Again as Paul emphasizes, in Christ, God chooses us. Just as he chose David the sinner, king of Israel the unfaithful and wayward people, just as he chose the church of us arrogant hypocrites, just as he chooses the downtrodden and oppressed and those society thinks are useless, so he also chooses you.
And he didn’t choose only you. For Christ dwells in his whole body, all of us together, the whole rocky ship, the kit and the kaboodle, the crows and the thieves, the Quakers and the Shakers. The poor, the sick, the prisoner, the outcast. When you feel like you aren’t a dwelling place for him, can you at least believe that you are part of his Body where he does dwell? Maybe you feel like his most useless member, the most worthless place he could pick, but can you believe that together, all of us in him, is where we are, and that is where you are, fully and wholly in Christ?
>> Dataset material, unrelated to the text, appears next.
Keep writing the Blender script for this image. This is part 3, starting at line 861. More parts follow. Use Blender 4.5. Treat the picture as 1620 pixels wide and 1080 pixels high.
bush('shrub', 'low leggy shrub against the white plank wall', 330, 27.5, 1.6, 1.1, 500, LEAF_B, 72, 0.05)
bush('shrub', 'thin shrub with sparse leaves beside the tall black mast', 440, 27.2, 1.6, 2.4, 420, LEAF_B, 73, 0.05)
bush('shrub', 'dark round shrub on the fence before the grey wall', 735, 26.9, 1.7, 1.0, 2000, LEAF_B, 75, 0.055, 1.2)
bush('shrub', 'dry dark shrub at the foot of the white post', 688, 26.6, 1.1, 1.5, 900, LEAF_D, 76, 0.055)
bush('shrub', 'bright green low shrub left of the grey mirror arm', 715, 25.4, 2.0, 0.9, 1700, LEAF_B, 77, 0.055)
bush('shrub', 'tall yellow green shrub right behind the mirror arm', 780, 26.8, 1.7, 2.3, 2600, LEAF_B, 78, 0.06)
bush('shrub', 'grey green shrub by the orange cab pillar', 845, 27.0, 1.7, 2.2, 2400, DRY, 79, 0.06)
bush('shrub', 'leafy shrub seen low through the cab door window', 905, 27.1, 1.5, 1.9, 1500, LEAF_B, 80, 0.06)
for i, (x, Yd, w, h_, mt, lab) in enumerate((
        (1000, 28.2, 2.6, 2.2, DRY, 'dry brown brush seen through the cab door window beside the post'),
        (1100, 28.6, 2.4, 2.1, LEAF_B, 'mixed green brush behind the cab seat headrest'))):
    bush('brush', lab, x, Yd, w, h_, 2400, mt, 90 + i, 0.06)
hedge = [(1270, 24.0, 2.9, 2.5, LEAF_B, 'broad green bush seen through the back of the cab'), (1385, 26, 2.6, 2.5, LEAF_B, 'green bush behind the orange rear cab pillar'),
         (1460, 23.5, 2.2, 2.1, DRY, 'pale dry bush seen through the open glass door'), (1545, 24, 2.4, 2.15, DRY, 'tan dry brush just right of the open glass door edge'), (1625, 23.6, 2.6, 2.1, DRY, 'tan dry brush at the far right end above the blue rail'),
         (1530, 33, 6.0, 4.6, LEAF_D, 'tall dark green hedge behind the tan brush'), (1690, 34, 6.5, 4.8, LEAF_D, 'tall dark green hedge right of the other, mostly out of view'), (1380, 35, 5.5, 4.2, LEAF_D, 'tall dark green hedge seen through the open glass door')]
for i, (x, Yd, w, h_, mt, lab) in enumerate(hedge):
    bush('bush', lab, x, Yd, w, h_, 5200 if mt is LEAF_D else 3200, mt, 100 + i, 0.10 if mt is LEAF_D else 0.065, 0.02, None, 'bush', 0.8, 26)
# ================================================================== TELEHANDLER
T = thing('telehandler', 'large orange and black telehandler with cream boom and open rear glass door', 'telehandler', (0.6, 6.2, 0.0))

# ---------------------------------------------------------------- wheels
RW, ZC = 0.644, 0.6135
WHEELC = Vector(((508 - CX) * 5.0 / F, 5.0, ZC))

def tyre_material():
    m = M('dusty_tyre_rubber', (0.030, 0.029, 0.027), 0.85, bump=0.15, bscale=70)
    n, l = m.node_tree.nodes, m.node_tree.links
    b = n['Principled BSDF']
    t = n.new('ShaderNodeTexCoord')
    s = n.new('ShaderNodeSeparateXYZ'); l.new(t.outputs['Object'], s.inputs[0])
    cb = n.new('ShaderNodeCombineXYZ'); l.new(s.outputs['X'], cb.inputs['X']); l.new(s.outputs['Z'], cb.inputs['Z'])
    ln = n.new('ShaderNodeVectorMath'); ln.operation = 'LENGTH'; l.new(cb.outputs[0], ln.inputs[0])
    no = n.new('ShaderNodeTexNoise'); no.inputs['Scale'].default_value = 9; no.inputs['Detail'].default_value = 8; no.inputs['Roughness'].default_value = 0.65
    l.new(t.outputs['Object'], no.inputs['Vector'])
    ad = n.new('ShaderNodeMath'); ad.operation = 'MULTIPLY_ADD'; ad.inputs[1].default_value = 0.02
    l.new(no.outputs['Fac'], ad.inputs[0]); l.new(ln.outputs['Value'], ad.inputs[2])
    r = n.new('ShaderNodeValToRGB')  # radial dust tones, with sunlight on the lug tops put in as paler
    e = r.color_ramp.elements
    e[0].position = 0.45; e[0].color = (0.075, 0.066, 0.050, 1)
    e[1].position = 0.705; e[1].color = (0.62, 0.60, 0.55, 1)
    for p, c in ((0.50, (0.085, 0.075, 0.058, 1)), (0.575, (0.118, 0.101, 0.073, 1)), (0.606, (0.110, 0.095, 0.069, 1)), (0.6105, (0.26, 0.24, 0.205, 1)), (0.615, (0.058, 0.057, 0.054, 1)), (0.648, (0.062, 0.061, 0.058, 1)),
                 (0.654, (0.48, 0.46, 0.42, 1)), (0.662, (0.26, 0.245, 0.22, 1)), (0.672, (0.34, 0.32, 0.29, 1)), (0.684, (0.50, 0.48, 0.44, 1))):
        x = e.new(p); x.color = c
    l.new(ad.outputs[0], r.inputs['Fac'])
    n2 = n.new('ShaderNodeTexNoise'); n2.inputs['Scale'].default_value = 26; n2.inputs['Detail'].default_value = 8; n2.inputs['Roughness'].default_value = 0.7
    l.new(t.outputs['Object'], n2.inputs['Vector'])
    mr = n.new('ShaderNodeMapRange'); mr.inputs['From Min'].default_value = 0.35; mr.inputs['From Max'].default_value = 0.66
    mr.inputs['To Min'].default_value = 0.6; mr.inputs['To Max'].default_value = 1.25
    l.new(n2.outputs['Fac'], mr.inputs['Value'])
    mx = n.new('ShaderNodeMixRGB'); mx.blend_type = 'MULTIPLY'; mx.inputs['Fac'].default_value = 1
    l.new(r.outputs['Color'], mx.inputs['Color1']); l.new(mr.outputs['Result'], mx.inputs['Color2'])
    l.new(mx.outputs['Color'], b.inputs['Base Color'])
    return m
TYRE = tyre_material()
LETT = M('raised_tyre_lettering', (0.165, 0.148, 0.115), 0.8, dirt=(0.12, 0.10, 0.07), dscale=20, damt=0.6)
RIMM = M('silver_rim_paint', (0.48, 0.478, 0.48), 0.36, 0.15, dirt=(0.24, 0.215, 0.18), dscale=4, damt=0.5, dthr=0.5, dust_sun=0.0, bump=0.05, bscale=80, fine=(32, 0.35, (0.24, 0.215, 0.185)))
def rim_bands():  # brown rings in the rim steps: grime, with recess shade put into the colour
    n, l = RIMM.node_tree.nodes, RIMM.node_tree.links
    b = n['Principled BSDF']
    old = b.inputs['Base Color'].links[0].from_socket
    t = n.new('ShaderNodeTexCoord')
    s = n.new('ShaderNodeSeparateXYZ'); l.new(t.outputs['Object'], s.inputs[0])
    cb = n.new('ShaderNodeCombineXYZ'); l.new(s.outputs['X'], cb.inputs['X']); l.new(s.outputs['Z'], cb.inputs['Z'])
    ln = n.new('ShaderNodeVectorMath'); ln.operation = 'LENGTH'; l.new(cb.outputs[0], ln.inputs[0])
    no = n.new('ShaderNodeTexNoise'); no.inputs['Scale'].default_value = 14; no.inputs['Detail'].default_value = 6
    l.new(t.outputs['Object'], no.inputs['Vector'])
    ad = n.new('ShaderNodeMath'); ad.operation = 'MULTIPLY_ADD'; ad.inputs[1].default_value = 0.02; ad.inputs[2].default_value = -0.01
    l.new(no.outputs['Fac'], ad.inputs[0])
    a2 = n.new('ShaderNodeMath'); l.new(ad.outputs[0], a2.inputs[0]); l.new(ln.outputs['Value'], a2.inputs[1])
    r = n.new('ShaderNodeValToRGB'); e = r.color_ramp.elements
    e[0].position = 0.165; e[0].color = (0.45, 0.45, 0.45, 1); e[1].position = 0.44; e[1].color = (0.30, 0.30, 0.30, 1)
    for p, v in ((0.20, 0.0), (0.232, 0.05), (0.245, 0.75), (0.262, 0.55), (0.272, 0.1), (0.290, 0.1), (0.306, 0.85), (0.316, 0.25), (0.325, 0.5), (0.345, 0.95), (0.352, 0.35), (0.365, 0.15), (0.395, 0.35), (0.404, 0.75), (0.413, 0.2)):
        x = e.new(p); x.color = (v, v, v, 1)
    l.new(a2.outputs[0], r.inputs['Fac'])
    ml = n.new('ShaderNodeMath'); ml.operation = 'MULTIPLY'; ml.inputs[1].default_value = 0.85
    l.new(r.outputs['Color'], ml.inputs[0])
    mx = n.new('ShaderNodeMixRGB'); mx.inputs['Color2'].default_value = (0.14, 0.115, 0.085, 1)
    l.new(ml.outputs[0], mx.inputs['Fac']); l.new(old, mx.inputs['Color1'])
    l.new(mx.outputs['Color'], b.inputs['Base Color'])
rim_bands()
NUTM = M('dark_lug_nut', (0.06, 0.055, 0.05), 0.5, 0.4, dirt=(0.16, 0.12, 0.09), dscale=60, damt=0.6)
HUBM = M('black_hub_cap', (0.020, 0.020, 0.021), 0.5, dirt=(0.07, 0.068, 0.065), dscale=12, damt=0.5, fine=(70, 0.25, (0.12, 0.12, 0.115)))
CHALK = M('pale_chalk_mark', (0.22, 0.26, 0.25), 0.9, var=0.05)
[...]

God didn’t choose David because he could build him something worthy. He didn’t choose us to be his dwelling place because we could do anything glorious at all. He chose us, and chose you, out of his love. And in Christ, however you are, whatever shape you’re in, however far you feel from him, however little like a cathedral or you feel like…when it comes to his living quarters, he will always keep choosing you.
Though I’ve been told a congregant’s relative actually was the construction supervisor for the project, so it’s really The House That Anderson Built.
Shoutout as always to At Home With the Lectionary podcast for the conversation on the David passage here.
There are strong arguments on each side as to whether Paul himself wrote the letter, but either way Ephesians is a foundation of Pauline theology.